## Start GIVEN MATERIAL
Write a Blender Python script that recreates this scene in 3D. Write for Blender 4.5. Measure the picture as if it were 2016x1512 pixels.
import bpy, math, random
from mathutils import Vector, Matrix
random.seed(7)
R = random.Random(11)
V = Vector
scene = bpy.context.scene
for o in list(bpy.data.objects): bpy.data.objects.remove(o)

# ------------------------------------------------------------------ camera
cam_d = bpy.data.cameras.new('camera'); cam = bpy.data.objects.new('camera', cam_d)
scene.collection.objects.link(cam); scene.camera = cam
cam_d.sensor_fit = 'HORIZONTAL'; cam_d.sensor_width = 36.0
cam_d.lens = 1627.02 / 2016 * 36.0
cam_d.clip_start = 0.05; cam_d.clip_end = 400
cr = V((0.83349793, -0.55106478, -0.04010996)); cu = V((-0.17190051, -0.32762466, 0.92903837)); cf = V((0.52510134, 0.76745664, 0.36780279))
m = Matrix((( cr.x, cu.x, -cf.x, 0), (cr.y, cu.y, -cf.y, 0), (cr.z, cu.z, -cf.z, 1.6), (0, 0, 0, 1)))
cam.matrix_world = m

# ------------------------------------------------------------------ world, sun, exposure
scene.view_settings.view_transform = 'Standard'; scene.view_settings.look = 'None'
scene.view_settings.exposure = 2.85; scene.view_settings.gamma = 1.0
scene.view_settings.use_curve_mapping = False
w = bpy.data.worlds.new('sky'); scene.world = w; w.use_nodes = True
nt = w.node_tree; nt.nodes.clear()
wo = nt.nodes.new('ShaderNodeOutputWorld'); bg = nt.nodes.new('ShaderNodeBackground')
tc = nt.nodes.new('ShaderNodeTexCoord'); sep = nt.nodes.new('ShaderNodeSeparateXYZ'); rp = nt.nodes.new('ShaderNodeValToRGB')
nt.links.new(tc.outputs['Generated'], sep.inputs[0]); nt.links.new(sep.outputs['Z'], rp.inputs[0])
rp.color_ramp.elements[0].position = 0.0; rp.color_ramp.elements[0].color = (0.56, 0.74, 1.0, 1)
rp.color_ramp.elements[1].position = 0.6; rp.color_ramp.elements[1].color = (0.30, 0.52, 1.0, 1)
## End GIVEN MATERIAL
GOAL:
From the very first line of the data through the line with "for o in list(bpy.data.objects): bpy.data.objects.remove(o)" in it, please reproduce each line exactly and output nothing more.

CORRECT RESULT:
Write a Blender Python script that recreates this scene in 3D. Write for Blender 4.5. Measure the picture as if it were 2016x1512 pixels.
import bpy, math, random
from mathutils import Vector, Matrix
random.seed(7)
R = random.Random(11)
V = Vector
scene = bpy.context.scene
for o in list(bpy.data.objects): bpy.data.objects.remove(o)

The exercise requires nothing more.